Hitchcock applied the 19th’s century’s new industrial practices to furniture making. He began conservatively turning out small quantities of individual chair components in a small shed attached to a sawmill and selling the pieces to merchants as replacement parts for broken chairs. After considerable success in this capacity, Hitchcock purchased a two story building in Barkhamsted, hired a staff of 100 and began producing finished, decorative chairs using his individual components. The process was clear cut: men used machines to form the pieces, children assembled them and the women decorated the chairs using stencils. The Hitchcock Chair Company and the eponymous Hitchcock chair were born.

Former Hitchcock chair factory, Riverton

Original Hitchcock chair, c. 1840

Hitchcock chairs had a distinct appearance. Usually made of black or dark green-painted maple, beech, and birch with seats of rush, cane, or wood, Hitchcock chair frames were smooth and curved. The front legs were turned and often tapered, and the back legs extended vertically up
to the stiles. Chairs were highly embellished with painted gold highlights, such as pinstripes and floral motifs, that were applied using a stenciling process rather than by hand. The finished result was a lustrous, ornate-looking chair that was deceptively inexpensive and quick to produce. Hitchcock chairs made the expensive furniture trends of the 19th century accessible to the general public of Northwest Connecticut. Word of the Hitchcock chairs quickly spread, and Hitchcock eventually expanded from his two-story shop into a three-story brick factory along a nearby river. By 1826, he had employed over 100 workers at his new location, including many women and children, whose nimble fingers were ideal for application of the popular stenciled highlights. So central became the Hitchcock Chair Company to the people of Barkhamsted that the name of the village surrounding the factory was changed to “Hitchcocksville”. This village name, which would stand until 1866, was memorialized on the Hitchcock chairs in the gold-stenciled inscription: “L. HITCHCOCK. HITCHCOCKS-VILLE. CONN. WARRANTED”.

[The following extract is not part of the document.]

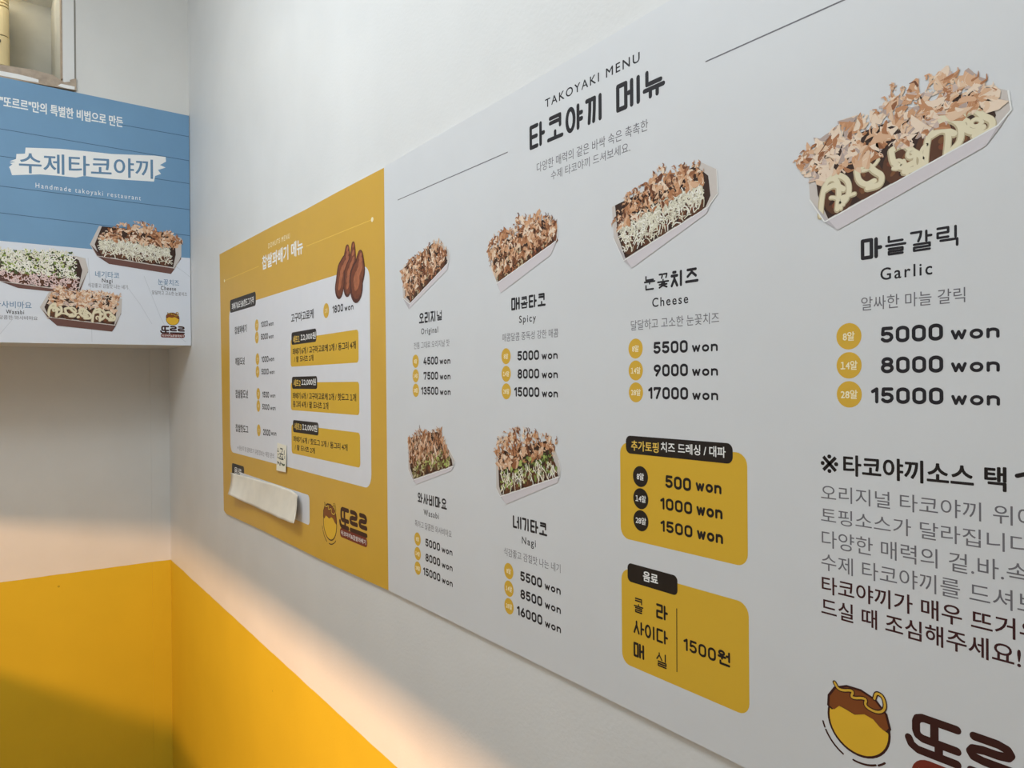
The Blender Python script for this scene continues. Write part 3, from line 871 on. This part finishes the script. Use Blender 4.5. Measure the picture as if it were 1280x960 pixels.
def food(parent, surf, key, lay, style, kraft=False, label=None):
    rnd = random.Random(sum(ord(c) * (i + 3) for i, c in enumerate(key)))
    o = D['trays'][key]['o']
    con = D['trays'][key]['c']
    Dp, Lp, A, A2, B2, Rl, B, R, C, C2 = o
    size = math.hypot(B[0] - A[0], B[1] - A[1])
    ctr = (sum(p[0] for p in o) / 10, sum(p[1] for p in o) / 10)
    out_m, side_m = ('kraft', 'kraft_side') if kraft else ('tray_out', 'tray_out_side')
    p = Print(surf)
    p.flat([Dp, Lp, A, B, R, C, C2], lay, 'tray_in')
    p.flat([A, A2, B2, B], lay + 7, out_m)
    p.flat([Lp, A2, A], lay + 7, side_m)
    p.flat([B, B2, Rl, R], lay + 7, side_m)
    p.stroke([Lp, A, B, R, C], size * 0.008, lay + 8, 'tray_in' if kraft else 'chip_paint', caps=6)
    pic = p.build('food_picture', parent)
    if label:
        pic['label'] = label

    def q(u, v):  # tray coordinates: u along the front rim, v towards the back rim
        return lerp(lerp(A, B, u), lerp(Dp, C2, u), v)

    # sauce-dark filling and the dumplings in it
    f = Print(surf)
    f.flat([lerp(Dp, C2, .04), lerp(Lp, q(.5, .5), .10), lerp(A, q(.5, .5), .05), lerp(B, q(.5, .5), .05), lerp(R, q(.5, .5), .12), lerp(C, q(.5, .5), .14), lerp(C2, Dp, .06)], lay + 2, 'soy')
    nb = 5
    for i in range(nb):
        c = q(.12 + .76 * i / (nb - 1), .24)
        rr = size * .095
        f.disc(c, rr, rr * 1.15, lay + 3, 'ball_brown', 18)
        for k in range(7):
            a = rnd.uniform(0, 6.28)
            f.disc((c[0] + rr * .55 * math.cos(a), c[1] + rr * .55 * math.sin(a)), rr * rnd.uniform(.14, .3), rr * rnd.uniform(.1, .2), lay + 4, rnd.choice(['ball_brown2', 'soy', 'fried']), 8, a)
    f.build('takoyaki_ball', pic)

    # topping sauces
    g = Print(surf)
    if style == 'mayo':
        for u0, sq in ((.10, 1), (.33, .8), (.55, .9), (.74, 1), (.92, .8)):
            c = q(u0, .30)
            s = size * .10 * sq
            loops = [
                [(-.9, -1.2), (-.8, .0), (-.5, .9), (.1, .9), (.35, .2), (.2, -1.0)],
                [(-.4, 1.15), (.4, 1.0), (.95, .5), (.95, -.4), (.4, -.8)],
                [(-.6, .3), (.0, .55), (.6, .1)]] if sq == 1 else [
                [(-1, .6), (-.2, .9), (.3, .2), (.9, -.2), (.8, -.9), (-.2, -.9)],
                [(-1, .6), (-.9, -.2), (-.3, -.7), (.3, -.5)]]
            for lp in loops:
                sm = []
                for a, b in zip(lp, lp[1:]):
                    sm += [lerp(a, b, t / 4) for t in range(4)]
                sm.append(lp[-1])
                for _ in range(3):
                    sm = [sm[0]] + [((sm[i - 1][0] + 2 * sm[i][0] + sm[i + 1][0]) / 4, (sm[i - 1][1] + 2 * sm[i][1] + sm[i + 1][1]) / 4) for i in range(1, len(sm) - 1)] + [sm[-1]]
                path = [(c[0] + a * s, c[1] + b * s) for a, b in sm]
                g.stroke(path, size * .042, lay + 5, 'mayo_lo')
                g.stroke([(a + size * .002, b + size * .004) for a, b in path], size * .030, lay + 6, 'mayo')
    elif style == 'cheese':
        for k in range(620):
            u, v = rnd.uniform(.03, .97), rnd.betavariate(2.6, 1.6) * .64 + .01
            c = q(u, v)
            a = rnd.uniform(0, 3.14)
            ln = size * rnd.uniform(.018, .05)
            b = rnd.uniform(-.5, .5)
            pts = [(c[0] - ln * math.cos(a), c[1] - ln * math.sin(a)), (c[0] + ln * .3 * math.sin(b), c[1] + ln * .3 * math.cos(b)), (c[0] + ln * math.cos(a + b), c[1] + ln * math.sin(a + b))]
            ribbon(g, pts, size * .0095, lay + 5, rnd.choice(['cheese_lo', 'cheese_mid', 'cheese_mid', 'cheese_hi']))
    elif style == 'nagi':
        for k in range(150):
            c = q(rnd.uniform(.03, .97), rnd.uniform(.12, .72))
            g.disc(c, size * rnd.uniform(.012, .03), size * rnd.uniform(.008, .018), lay + 5, rnd.choice(['onion', 'onion_hi', 'onion_lo', 'onion']), 9, rnd.uniform(0, 3))
        for k in range(90):
            c = q(rnd.uniform(.04, .96), rnd.uniform(.15, .6))
            a = rnd.gauss(-1.5, .5)
            ln = size * rnd.uniform(.04, .11)
            pts = [(c[0] + ln * t * math.cos(a) + size * .008 * math.sin(6 * t + k), c[1] + ln * t * math.sin(a)) for t in (0, .35, .7, 1)]
            ribbon(g, pts, size * .010, lay + 6, rnd.choice(['cheese_hi', 'cheese_mid', 'mayo']))
    elif style == 'negi_poster':
        for k in range(420):
            c = q(rnd.uniform(.02, .98), rnd.uniform(.36, 1.12))
            g.disc(c, size * rnd.uniform(.012, .032), size * rnd.uniform(.008, .018), lay + 5, rnd.choice(['onion', 'onion_hi', 'onion_lo', 'onion_lo']), 9, rnd.uniform(0, 3))
        for k in range(430):
            c = q(rnd.uniform(.03, .97), rnd.uniform(.0, .40) if k < 110 else rnd.uniform(.36, 1.12))
            a = rnd.gauss(0, .9)
            ln = size * rnd.uniform(.02, .06)
            pts = [(c[0] + ln * t * math.cos(a + t), c[1] + ln * t * math.sin(a + t)) for t in (-1, -.4, .2, 1)]
            ribbon(g, pts, size * .013, lay + 6, 'pink_sauce' if k < 110 else rnd.choice(['cheese_hi', 'cheese_mid']))
    elif style == 'wasabi':
        for k in range(110):
            c = q(rnd.uniform(.04, .96), rnd.uniform(.05, .5))
            a = rnd.uniform(0, 3.1)
            ln = size * rnd.uniform(.02, .055)
            pts = [(c[0] + ln * t * math.cos(a + t * .8), c[1] + ln * t * math.sin(a + t * .8)) for t in (-1, -.4, .2, 1)]
            ribbon(g, pts, size * .02, lay + 5, rnd.choice(['wasabi_sauce', 'wasabi_lo', 'onion_hi', 'mayo_lo']))
    else:
        for k in range(70):
            c = q(rnd.uniform(.04, .96), rnd.uniform(.05, .5))
            a = rnd.uniform(0, 3.1)
            ln = size * rnd.uniform(.02, .06)
            pts = [(c[0] + ln * t * math.cos(a + t * .8), c[1] + ln * t * math.sin(a + t * .8)) for t in (-1, -.4, .2, 1)]
            ribbon(g, pts, size * .016, lay + 5, rnd.choice(['ball_brown2', 'fried_hi', 'soy', 'flake_tone_d', 'mayo_lo']))
    if style == 'mayo':
        for k in range(11):
            c = q(rnd.uniform(.05, .95), rnd.uniform(.1, .5))
            a, b = rnd.uniform(0, 6.28), rnd.uniform(-1.8, 1.8)
            ln = size * rnd.uniform(.03, .06)
            path = [(c[0] + ln * x * math.cos(a + b * x), c[1] + ln * x * math.sin(a + b * x)) for x in (-1, -.75, -.5, -.25, 0, .25, .5, .75, 1)]
            g.stroke(path, size * rnd.uniform(.022, .034), lay + 5, 'mayo_lo')
            g.stroke([(x, y + size * .003) for x, y in path], size * .018, lay + 6, 'mayo')
    g.build('sauce_drizzle', pic)

    # shaved bonito over the back
    h = Print(surf)
    v0 = {'mayo': .52, 'cheese': .58, 'nagi': .60, 'negi_poster': 2, 'wasabi': .34, 'plain': .22}[style]
    if v0 < 1:
        lower = [q(u, v0 + .05 * math.sin(u * 17)) for u in (1, .8, .6, .4, .2, 0)]
        if v0 < .5:
            lower = [lerp(C, q(1, v0), .5)] + lower + [lerp(Lp, q(0, v0), .4)]
        region = con + lower
        xs, ys = [a[0] for a in region], [a[1] for a in region]
        cnt = {'mayo': 420, 'cheese': 300, 'nagi': 300, 'wasabi': 620, 'plain': 520}[style]
        stringy = style == 'wasabi'
        pale = style == 'mayo'
        k = 0
        tries = 0
        while k < cnt and tries < 30000:
            tries += 1
            c = (rnd.uniform(min(xs), max(xs)), rnd.uniform(min(ys), max(ys)))
            if not inside(c, region):
                continue
            big = k < cnt * (.3 if pale else .2)
            ln = size * (rnd.uniform(.035, .075) if big else rnd.uniform(.014, .04))
            wd = ln * rnd.uniform(.25, .65) * (.45 if stringy else 1)
            a = rnd.gauss(1.5, .4) if stringy else rnd.uniform(0, 3.14)
            ca, sa = math.cos(a), math.sin(a)
            tone = rnd.randrange(len(FL)) if not pale else min(len(FL) - 1, rnd.randrange(2, len(FL) + 2))
            if rnd.random() < .45 and not big:      # curled shaving
                bend = rnd.uniform(-1.6, 1.6)
                path = [(c[0] + ln * x * math.cos(a + bend * x), c[1] + ln * x * math.sin(a + bend * x)) for x in (-1, -.6, -.2, .2, .6, 1)]
                ribbon(h, path, wd * rnd.uniform(.5, 1.1), lay + 7, FL[tone], w1=wd * rnd.uniform(.1, .5))
                ribbon(h, [(x + wd * .12, y + wd * .12) for x, y in path], wd * .16, lay + 8, FL[min(len(FL) - 1, tone + 2)], w1=wd * .05)
            else:
                nn = rnd.randint(7, 10)
                sh = []
                for q_ in range(nn):
                    th = 2 * math.pi * q_ / nn
                    rr = rnd.uniform(.62, 1.1)
                    x, y = ln * math.cos(th) * rr, wd * math.sin(th) * rr
                    y += .5 * x * x / ln * (1 if k % 2 else -1)
                    sh.append((c[0] + x * ca - y * sa, c[1] + x * sa + y * ca))
                h.flat(sh, lay + 7 + (0 if big else 1), rnd.choice(('flake_pale', 'flake_grey')) if pale and rnd.random() < .3 else FL[tone])
                if rnd.random() < .8:               # folded half catches another tone
                    m0 = nn // 2
                    fold = sh[:m0 + 1] + [lerp(sh[0], sh[m0], .65), lerp(sh[0], sh[m0], .3)]
                    h.flat(fold, lay + 8 + (0 if big else 1), FL[max(0, min(len(FL) - 1, tone + rnd.choice((-1, 1, 1))))])
            k += 1
        for k in range(26):
            i = rnd.randrange(len(con) - 1)
            c = lerp(con[i], con[i + 1], rnd.random())
            a = math.atan2(c[1] - ctr[1], c[0] - ctr[0]) + rnd.uniform(-.8, .8)
            ln = size * rnd.uniform(.02, .05)
            h.stroke([c, (c[0] + ln * .6 * math.cos(a), c[1] + ln * .6 * math.sin(a)), (c[0] + ln * math.cos(a + .6), c[1] + ln * math.sin(a + .6))], size * .014, lay + 9, rnd.choice(FL), caps=5, w1=size * .004)
        h.build('bonito_flake', pic)
    return pic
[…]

Demand for the Hitchcock chair steadily grew beyond Connecticut. By the late 1820’s the Hitchcock Chair Company was producing 300 chairs a week and by 1840, had sold 200,000 chairs. The chairs at their peak popularity sold for between $0.49 to $1.50 and were shipped from Hitchcocksville to locations as far as Chicago and Charleston. In the pre-Civil War, industrial United States the Hitchcock chair represented progressiveness and became a coveted, but attainable, brand-name for the entire country. For the people of Barkhamsted and Northwest Connecticut, the chair also provided a livelihood, infusing their economy with jobs and capital and connecting their region to the rest of the United States.

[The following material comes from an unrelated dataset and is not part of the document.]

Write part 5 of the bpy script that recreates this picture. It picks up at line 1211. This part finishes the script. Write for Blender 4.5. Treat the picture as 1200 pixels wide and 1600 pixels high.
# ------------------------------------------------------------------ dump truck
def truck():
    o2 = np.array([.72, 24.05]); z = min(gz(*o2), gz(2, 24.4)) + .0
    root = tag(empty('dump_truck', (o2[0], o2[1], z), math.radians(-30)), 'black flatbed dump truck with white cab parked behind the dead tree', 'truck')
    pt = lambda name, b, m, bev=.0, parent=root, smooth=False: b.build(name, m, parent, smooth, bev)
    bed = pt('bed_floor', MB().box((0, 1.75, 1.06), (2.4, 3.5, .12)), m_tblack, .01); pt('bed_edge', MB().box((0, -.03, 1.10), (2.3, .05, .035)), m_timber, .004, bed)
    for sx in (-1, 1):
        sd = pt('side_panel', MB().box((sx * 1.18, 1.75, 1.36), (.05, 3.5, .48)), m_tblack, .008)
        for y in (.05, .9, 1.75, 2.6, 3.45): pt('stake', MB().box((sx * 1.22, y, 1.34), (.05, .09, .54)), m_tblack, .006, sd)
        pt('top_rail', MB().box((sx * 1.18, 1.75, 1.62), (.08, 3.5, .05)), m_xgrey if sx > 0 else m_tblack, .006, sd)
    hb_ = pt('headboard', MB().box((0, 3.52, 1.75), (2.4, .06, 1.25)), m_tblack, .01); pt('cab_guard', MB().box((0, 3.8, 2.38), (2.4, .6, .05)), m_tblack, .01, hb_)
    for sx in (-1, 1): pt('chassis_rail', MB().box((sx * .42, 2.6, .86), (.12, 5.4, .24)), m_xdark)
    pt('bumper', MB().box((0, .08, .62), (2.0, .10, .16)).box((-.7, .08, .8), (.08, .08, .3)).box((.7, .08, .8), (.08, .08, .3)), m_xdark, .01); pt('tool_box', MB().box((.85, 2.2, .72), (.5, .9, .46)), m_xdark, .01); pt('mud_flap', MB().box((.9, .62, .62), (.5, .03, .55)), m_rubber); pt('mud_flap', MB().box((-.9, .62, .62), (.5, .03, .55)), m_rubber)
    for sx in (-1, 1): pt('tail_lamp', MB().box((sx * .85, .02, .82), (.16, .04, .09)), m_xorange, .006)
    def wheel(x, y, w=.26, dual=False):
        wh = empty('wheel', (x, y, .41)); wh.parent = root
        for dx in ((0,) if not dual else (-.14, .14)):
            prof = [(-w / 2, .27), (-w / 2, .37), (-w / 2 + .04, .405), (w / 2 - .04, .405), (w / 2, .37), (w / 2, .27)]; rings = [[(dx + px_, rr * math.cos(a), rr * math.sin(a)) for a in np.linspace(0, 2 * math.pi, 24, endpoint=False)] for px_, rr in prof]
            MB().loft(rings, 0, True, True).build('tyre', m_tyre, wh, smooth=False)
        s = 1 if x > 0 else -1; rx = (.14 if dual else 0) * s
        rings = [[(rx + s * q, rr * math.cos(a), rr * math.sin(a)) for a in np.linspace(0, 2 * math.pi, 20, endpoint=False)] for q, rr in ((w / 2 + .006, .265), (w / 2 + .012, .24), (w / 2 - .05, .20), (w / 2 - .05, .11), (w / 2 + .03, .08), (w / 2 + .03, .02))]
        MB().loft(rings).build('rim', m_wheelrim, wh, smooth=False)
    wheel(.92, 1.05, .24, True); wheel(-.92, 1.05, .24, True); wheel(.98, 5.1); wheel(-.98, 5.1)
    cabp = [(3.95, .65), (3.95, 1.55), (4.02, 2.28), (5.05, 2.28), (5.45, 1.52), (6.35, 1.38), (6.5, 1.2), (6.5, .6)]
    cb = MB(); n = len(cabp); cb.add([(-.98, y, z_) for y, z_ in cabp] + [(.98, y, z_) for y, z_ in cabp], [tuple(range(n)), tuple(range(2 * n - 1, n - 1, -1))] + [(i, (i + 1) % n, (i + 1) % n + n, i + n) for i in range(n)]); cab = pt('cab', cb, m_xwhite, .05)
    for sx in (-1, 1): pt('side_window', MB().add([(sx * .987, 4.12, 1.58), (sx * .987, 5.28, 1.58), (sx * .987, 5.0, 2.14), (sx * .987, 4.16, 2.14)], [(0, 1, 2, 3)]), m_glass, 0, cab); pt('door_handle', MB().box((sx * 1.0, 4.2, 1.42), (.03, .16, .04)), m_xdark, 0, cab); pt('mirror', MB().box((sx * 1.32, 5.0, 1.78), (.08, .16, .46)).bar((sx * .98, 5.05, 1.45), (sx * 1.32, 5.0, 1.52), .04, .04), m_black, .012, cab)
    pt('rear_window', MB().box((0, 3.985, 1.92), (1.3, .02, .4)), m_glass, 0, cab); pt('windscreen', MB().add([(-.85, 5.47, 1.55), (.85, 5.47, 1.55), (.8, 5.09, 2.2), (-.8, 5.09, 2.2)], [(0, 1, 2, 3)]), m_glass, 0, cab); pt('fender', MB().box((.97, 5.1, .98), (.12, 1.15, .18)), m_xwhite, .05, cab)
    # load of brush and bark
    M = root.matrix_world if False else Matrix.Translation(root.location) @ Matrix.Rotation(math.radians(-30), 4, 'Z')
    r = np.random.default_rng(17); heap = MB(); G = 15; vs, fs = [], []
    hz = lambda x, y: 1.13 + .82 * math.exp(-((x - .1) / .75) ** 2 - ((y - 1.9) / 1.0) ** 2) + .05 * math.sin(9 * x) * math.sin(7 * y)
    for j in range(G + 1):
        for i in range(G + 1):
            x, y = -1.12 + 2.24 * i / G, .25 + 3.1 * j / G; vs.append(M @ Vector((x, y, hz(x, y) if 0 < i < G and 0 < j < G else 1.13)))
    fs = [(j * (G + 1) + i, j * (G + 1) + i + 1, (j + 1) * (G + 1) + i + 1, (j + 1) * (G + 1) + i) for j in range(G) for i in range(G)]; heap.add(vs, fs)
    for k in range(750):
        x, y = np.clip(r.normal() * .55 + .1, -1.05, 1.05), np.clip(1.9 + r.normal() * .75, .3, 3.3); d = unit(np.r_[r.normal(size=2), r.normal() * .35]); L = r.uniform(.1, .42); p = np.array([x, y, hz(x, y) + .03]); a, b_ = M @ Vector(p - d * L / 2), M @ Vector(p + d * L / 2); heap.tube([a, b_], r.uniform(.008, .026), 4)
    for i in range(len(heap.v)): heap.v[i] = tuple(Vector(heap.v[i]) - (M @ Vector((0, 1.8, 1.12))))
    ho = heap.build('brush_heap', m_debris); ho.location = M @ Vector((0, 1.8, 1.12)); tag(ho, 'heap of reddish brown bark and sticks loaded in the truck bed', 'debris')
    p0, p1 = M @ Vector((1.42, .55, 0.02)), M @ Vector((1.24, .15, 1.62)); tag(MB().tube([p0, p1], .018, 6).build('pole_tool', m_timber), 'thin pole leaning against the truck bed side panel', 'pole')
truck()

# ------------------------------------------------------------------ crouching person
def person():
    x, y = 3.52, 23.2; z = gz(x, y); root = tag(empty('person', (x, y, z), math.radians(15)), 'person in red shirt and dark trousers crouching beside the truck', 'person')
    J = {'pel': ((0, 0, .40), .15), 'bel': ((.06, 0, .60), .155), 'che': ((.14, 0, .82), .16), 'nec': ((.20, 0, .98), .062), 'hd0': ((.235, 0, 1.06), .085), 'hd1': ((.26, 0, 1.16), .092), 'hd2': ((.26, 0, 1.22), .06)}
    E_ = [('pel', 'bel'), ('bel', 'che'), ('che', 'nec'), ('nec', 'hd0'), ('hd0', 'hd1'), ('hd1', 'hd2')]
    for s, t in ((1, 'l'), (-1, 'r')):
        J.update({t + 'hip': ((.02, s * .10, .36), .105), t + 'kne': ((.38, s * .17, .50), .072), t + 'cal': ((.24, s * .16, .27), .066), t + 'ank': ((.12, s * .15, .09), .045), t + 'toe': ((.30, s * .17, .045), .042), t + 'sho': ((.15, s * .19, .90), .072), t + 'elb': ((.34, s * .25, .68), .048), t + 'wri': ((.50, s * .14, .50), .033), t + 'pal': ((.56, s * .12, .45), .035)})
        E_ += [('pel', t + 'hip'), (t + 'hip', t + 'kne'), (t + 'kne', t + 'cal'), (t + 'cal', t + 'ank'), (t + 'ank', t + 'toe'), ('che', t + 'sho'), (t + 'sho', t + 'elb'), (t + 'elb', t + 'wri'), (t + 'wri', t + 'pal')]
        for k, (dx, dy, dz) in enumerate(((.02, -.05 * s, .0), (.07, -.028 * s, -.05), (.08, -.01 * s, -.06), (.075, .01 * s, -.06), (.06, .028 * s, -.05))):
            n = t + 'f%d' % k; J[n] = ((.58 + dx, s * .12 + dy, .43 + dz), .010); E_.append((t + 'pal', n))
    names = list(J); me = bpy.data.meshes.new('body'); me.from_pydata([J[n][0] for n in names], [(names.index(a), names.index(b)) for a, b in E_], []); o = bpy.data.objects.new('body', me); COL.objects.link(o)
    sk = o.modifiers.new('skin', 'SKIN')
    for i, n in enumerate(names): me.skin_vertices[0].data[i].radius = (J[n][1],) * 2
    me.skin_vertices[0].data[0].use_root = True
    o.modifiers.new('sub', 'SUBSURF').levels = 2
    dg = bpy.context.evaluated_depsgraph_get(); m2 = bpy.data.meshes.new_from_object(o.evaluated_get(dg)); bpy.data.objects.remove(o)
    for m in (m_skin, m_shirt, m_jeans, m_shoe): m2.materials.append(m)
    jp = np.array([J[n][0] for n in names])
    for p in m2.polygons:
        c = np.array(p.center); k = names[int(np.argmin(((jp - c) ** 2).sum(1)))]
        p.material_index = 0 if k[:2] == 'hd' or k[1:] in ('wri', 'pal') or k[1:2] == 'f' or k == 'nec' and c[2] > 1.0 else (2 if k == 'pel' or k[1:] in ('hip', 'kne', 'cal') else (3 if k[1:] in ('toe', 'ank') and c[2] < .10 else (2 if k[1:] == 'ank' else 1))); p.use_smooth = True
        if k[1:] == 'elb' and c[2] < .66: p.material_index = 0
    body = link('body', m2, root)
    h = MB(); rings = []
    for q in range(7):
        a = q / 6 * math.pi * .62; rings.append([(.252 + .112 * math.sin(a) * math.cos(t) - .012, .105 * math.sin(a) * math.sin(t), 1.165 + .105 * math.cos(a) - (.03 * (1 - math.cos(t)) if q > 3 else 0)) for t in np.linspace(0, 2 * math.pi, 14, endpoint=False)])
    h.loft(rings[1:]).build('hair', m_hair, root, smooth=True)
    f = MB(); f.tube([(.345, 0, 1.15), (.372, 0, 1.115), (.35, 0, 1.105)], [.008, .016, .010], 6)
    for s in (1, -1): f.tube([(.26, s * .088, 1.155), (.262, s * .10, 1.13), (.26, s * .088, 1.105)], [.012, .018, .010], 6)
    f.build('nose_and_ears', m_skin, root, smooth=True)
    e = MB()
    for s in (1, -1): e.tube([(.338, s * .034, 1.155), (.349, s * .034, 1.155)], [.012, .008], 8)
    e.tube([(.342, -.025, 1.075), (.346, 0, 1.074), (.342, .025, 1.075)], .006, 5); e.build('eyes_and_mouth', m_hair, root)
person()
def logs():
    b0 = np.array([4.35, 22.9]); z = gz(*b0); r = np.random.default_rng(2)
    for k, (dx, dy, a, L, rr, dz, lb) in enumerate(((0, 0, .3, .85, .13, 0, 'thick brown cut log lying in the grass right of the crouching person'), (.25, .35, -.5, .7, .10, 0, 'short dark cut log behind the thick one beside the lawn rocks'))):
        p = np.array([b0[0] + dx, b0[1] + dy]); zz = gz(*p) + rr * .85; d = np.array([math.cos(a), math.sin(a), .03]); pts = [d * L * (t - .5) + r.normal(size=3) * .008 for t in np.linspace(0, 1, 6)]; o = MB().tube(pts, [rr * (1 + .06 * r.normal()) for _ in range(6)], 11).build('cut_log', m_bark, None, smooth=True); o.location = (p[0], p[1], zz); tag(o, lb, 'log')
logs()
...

For a number of years, the veritable craze around the Hitchcock chair endured. How-ever, the company could not keep pace with such high demand. Hitchcock struggled to establish efficient shipping and payment processes, and expansion efforts and satellite factories were unsuccessful. In 1832 Hitchcock reorganized and partnered with Arba Alford of Simsbury, Connecticut. The Hitchcock Chair Company dissolved in 1837 to form “Alford & Company”, then was renamed in 1840 as the “Hitchcocksville Company”. It permanently lost the Hitchcock name in 1844, but Alford continued to produce the same distinctive chairs in Hitchcocksville under various names until the 1860’s, when Hitchcocksville became Riverton and other industries moved in. Reproductions of the Hitchcock style came to be produced on a massive scale across the U.S. well into the 20th century. The innovative process by which the Hitchcock chair was created trans-formed the American furniture industry. The mass production of furniture using interchangeable parts became standard, and decorative stenciling of furniture took hold for generations. Today, Hitchcock-inspired chairs are nearly ubiquitous, but the originals, chairs made between 1826 to 1844 in their original finish and signed by Lambert Hitchcock himself, are worth several thousand dollars.